>>104210566Her privileged position in the feudal hierarchy means her life is an important part of national diplomacy. Nobody in the Medieval nobility married because they liked someone, let alone found them the most preferential partner for their personal traits.
Nobles were routinely married to people they never heard of in countries they did not speak the language of.
Because these marriages were political assets deemed more important than who you may like.
You project a modern sentiment from the perspective of a liberal, constitutional democracy into the feudal system.
But you forget that these personal bonds were all that would stand between say a unified Spain and endless war between the kingdoms of Castile and Aragon.
For nobility, the personal was not only political, it was politics. If you personally transgressed against societal standards or contracts, you could destabilize the realm, get excommunicated (and make your entire realm the target of every Catholic neighbor), break an ancient alliance or invite the recipient of an insult to declare war against you, lest they lose prestige among their peers and become a target themselves.

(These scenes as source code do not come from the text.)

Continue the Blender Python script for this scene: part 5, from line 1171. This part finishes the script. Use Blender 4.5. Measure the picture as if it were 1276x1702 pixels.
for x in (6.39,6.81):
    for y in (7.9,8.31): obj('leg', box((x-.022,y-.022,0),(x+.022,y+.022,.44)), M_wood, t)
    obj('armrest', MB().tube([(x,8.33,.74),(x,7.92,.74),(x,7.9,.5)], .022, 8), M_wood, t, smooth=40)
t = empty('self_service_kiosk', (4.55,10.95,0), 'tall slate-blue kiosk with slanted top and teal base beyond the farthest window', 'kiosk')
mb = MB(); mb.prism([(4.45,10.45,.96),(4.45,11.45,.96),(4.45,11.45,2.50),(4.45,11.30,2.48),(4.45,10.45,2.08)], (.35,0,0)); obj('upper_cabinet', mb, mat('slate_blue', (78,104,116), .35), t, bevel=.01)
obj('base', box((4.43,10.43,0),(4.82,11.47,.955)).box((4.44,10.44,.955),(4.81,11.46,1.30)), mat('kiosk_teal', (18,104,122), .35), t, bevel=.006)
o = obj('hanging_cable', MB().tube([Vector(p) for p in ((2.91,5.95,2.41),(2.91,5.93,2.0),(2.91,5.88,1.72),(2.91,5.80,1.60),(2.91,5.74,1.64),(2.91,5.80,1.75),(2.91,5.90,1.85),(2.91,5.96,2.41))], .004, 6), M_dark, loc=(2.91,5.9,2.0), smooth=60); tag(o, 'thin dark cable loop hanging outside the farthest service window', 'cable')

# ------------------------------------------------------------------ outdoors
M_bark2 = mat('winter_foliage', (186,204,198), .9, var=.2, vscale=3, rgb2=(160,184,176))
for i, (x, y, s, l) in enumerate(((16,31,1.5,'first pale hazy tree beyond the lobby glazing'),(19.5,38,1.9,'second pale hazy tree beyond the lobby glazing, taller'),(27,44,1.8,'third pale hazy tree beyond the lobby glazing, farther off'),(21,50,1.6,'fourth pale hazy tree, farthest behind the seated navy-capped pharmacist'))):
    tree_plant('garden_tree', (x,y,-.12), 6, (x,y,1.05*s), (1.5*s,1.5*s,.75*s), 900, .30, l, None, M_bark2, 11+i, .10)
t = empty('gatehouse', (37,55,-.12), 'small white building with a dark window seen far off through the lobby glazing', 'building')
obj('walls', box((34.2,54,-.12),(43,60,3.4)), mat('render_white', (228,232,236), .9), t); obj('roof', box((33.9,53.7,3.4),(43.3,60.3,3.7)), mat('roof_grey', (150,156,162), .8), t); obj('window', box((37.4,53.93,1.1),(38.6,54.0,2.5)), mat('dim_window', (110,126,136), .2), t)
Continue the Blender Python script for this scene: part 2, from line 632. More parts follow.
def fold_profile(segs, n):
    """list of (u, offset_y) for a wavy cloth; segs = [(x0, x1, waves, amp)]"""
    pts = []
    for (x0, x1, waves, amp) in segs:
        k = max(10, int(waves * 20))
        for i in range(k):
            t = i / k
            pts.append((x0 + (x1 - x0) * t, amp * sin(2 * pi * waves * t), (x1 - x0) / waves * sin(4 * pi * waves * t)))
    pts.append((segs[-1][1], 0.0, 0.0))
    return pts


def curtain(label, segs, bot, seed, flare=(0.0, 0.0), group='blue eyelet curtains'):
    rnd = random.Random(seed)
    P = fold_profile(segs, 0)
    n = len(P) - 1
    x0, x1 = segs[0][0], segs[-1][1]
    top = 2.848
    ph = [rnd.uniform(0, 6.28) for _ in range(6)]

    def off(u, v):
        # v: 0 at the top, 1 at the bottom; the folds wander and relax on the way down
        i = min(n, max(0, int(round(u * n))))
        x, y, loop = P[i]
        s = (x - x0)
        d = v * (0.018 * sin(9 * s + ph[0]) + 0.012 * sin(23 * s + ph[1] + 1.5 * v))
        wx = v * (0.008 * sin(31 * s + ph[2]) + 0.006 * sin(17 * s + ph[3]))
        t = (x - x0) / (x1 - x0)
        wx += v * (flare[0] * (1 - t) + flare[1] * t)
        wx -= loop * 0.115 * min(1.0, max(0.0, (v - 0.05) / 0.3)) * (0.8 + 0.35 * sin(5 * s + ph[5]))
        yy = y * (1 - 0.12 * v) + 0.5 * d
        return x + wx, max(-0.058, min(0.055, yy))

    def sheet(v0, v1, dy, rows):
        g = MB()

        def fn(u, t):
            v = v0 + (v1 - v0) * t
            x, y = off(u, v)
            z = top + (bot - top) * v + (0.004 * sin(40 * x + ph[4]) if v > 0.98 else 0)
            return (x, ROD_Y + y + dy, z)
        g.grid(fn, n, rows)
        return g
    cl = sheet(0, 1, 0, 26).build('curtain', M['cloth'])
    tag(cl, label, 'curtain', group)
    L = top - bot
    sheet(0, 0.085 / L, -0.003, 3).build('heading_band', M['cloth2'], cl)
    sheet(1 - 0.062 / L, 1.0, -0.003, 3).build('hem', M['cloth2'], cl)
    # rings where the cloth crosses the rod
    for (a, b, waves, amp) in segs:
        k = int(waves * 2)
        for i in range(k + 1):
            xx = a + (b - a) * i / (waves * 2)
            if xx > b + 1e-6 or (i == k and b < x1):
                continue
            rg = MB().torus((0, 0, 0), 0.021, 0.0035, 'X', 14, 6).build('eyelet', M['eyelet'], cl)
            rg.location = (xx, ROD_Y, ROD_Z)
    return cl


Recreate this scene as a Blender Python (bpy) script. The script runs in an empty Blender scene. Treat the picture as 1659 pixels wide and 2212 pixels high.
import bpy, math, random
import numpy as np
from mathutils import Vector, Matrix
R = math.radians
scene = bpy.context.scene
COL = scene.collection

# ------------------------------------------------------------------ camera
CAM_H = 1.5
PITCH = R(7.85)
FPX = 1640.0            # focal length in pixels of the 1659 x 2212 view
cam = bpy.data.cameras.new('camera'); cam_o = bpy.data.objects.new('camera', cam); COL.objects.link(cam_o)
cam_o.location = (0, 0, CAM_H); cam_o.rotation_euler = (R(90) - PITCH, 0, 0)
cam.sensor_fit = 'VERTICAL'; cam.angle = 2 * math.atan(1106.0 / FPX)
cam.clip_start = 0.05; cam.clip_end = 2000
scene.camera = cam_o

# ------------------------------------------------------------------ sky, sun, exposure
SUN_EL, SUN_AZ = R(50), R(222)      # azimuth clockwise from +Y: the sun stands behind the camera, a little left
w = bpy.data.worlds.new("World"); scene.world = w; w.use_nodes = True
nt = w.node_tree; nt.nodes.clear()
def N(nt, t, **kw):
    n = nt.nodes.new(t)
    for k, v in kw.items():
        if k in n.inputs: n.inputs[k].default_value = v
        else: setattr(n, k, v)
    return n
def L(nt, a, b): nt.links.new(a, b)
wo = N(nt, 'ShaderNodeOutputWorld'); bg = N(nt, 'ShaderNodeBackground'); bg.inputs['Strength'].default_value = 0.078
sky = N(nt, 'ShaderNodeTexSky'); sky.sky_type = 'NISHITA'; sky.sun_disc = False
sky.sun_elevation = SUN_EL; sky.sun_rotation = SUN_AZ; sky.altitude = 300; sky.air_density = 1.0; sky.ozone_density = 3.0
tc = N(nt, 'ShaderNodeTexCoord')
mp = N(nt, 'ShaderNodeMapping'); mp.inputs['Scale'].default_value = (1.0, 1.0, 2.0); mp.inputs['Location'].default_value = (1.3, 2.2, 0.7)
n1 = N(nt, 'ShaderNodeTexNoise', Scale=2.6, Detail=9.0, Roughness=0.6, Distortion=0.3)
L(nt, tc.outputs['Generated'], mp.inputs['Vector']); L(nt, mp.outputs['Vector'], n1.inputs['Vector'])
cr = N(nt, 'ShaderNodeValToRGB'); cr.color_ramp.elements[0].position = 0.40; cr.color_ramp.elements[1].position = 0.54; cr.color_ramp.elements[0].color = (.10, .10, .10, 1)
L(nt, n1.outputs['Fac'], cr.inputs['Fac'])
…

I'm certain few old men were delighted to be expected to bonk uglies with some random highlands tart they never met to produce an heir because their wife and children got murdered by a random robber band in the next guy's lands.
Having to fuck in order to maintain orderly succession was the one thing that made monarchy tick and the thing that could break it.
Unclear succession and infighting were the worst thing to happen to your country since forever. Not just for the nobles, but also the peasantry. That was what shattered nations and sparked civil wars, even international succession crises that drew in great powers.
Not getting to marry whoever was the one price royalty always had to pay. But it wasn't as though the common people historically just had free choice or married for love, either.